- [SHORT EXERCISE] The lines below are to be quoted exactly, from the first through the one that contains "RNG = random.Random(7)".

== DATASET EXCERPT

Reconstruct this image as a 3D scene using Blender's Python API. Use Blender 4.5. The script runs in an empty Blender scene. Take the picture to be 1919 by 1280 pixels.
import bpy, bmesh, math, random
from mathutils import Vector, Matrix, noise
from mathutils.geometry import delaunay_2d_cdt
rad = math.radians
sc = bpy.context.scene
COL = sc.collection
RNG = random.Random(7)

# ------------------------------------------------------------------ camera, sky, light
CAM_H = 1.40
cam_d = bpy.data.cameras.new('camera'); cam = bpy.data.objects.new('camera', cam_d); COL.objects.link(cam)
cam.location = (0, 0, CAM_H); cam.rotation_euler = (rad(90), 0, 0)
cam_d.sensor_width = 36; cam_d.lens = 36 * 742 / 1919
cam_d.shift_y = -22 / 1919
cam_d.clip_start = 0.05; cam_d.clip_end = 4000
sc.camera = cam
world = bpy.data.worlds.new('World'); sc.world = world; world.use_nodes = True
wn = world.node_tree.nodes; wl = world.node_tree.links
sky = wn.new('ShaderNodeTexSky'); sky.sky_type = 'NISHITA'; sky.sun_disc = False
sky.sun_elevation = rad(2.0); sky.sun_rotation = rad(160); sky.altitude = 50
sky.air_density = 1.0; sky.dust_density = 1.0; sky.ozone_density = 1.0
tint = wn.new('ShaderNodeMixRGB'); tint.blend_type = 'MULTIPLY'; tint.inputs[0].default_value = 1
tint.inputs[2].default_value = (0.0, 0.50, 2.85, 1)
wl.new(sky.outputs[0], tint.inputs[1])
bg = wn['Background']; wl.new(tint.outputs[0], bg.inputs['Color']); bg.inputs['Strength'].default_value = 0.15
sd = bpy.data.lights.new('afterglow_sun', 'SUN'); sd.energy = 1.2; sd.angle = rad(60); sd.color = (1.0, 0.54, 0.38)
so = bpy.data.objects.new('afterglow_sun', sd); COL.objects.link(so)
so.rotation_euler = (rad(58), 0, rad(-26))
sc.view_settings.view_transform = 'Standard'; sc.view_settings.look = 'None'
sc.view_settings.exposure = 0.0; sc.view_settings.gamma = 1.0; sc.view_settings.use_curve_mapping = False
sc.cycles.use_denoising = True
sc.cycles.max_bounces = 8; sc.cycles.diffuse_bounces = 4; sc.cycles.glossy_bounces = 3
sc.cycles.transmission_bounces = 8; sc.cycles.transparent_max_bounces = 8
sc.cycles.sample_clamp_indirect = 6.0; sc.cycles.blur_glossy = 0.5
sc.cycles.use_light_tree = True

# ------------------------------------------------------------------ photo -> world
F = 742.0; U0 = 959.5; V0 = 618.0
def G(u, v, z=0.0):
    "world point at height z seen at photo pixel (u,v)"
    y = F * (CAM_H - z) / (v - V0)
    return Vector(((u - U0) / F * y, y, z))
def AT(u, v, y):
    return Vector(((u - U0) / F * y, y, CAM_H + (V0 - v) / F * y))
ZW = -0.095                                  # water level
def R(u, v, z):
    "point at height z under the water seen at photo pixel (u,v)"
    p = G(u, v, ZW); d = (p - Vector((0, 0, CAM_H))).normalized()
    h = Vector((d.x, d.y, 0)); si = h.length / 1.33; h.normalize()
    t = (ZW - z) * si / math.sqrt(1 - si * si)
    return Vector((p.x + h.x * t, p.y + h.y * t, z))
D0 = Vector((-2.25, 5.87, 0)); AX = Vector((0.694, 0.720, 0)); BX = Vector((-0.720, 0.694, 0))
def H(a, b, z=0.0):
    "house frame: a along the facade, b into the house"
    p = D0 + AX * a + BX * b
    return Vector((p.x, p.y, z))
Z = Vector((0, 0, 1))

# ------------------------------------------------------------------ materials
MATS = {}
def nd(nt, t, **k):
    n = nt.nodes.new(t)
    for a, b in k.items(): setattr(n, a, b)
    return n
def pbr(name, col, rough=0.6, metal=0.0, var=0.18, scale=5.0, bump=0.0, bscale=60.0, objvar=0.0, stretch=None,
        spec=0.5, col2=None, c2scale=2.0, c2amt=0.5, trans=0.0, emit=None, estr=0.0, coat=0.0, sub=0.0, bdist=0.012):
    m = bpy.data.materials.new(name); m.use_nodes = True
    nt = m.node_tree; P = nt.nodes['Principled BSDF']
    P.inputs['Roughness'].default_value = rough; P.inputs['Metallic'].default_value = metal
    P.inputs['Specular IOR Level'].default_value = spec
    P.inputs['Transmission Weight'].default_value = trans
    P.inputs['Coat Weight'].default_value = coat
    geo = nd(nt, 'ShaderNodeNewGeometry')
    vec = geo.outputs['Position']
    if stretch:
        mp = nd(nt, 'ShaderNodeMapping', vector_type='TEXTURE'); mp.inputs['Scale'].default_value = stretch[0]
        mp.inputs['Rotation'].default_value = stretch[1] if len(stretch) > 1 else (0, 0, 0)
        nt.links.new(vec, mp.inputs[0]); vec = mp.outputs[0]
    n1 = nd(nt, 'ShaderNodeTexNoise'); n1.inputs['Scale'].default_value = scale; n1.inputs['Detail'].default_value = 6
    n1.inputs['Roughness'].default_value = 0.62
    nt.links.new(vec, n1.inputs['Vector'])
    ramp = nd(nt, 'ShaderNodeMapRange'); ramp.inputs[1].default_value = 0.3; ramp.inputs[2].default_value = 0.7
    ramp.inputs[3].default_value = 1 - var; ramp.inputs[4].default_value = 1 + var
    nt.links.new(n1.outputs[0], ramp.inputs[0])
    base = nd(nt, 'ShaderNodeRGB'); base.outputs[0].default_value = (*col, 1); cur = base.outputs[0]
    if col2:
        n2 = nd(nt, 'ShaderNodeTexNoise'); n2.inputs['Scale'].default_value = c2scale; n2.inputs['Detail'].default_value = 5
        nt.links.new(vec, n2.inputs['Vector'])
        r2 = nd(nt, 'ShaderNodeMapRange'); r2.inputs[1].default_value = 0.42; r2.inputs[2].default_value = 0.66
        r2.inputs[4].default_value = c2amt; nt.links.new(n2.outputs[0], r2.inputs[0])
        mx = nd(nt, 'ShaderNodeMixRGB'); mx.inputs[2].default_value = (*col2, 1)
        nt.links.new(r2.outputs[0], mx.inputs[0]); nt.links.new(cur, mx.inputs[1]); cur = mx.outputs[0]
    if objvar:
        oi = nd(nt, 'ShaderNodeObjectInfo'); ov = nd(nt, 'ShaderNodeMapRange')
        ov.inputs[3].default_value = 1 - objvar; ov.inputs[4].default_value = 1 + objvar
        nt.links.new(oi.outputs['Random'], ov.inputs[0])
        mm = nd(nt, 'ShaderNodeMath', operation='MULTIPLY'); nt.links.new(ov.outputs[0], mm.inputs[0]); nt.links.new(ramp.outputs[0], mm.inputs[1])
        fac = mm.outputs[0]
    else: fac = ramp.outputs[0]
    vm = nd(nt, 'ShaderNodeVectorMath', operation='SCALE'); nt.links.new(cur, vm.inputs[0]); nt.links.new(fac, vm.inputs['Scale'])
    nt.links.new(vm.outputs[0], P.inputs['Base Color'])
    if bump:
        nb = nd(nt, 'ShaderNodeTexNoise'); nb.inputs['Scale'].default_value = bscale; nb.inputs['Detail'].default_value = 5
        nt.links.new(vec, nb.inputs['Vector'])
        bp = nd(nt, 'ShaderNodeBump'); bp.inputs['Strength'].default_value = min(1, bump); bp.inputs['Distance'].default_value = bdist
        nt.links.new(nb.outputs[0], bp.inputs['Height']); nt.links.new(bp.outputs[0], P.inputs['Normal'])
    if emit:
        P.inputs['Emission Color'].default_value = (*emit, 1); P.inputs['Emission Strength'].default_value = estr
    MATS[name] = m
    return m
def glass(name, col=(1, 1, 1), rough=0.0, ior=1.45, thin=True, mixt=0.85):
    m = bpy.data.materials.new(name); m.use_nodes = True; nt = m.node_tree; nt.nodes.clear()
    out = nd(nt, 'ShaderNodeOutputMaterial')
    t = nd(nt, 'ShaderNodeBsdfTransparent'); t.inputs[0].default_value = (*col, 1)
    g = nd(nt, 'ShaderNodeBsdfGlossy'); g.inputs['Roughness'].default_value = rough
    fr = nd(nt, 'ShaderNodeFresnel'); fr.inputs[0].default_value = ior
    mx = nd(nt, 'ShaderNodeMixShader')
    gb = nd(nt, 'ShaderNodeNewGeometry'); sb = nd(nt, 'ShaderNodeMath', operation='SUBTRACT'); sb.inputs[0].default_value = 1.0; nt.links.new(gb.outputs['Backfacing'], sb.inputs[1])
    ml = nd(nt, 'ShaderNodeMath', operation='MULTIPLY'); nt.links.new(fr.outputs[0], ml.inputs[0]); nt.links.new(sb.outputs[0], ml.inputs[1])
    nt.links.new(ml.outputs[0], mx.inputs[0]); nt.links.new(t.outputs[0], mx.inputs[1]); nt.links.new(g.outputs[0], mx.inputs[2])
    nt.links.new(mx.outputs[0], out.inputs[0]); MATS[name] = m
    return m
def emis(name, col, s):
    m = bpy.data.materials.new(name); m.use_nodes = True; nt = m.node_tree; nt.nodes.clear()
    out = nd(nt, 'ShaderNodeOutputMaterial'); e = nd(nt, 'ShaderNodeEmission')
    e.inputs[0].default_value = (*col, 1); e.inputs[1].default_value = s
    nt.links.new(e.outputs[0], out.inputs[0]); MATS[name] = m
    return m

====

- [THE RESPONSE]
Reconstruct this image as a 3D scene using Blender's Python API. Use Blender 4.5. The script runs in an empty Blender scene. Take the picture to be 1919 by 1280 pixels.
import bpy, bmesh, math, random
from mathutils import Vector, Matrix, noise
from mathutils.geometry import delaunay_2d_cdt
rad = math.radians
sc = bpy.context.scene
COL = sc.collection
RNG = random.Random(7)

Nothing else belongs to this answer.